Content Standard G History and Nature of Science
: Nature of Science

• Scientists formulate and test their explanations of nature using observation, experiments, and theoretical and mathematical models. Although all scientific ideas are tentative and subject to change and improvement in principle, for most major ideas in science, there is much experimental and observational confirmation. Those ideas are not likely to change greatly in the future. Scientists do and have changed their ideas about nature when they encounter new experimental evidence that does not match their existing explanations.
• In areas where active research is being pursued and in which there is not a great deal of experimental or observational evidence and understanding, it is normal for scientists to differ with one another about the interpretation of the evidence or theory being considered. Different scientists might publish conflicting experimental results or might draw different conclusions from the same data. Ideally, scientists acknowledge such conflict and work towards finding evidence that will resolve their disagreement.
• It is part of scientific inquiry to evaluate the results of scientific investigations, experiments, observations, theoretical models, and the explanations proposed by other scientists. Evaluation includes reviewing the experimental procedures, examining the evidence, identifying faulty reasoning, pointing out statements that go beyond the evidence, and suggesting alternative explanations for the same observations. Although scientists may disagree about explanations of phenomena, about interpretations of data, or about the value of rival theories, they do agree that questioning, response to criticism, and open communication are integral to the process of science. As scientific knowledge evolves, major disagreements are eventually resolved through such interactions between scientists.

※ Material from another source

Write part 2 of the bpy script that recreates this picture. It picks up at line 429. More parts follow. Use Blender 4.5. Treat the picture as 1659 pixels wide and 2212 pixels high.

Content Standard G History and Nature of Science: History of Science

• Many individuals have contributed to the traditions of science. Studying some of these individuals provides further understanding of scientific inquiry, science as a human endeavor, the nature of science, and the relationships between science and society.
• In historical perspective, science has been practiced by different individuals in different cultures. In looking at the history of many peoples, one finds that scientists and engineers of high achievement are considered to be among the most valued contributors to their culture.
• Tracing the history of science can show how difficult it was for scientific innovators to break through the accepted ideas of their time to reach the conclusions that we currently take for granted.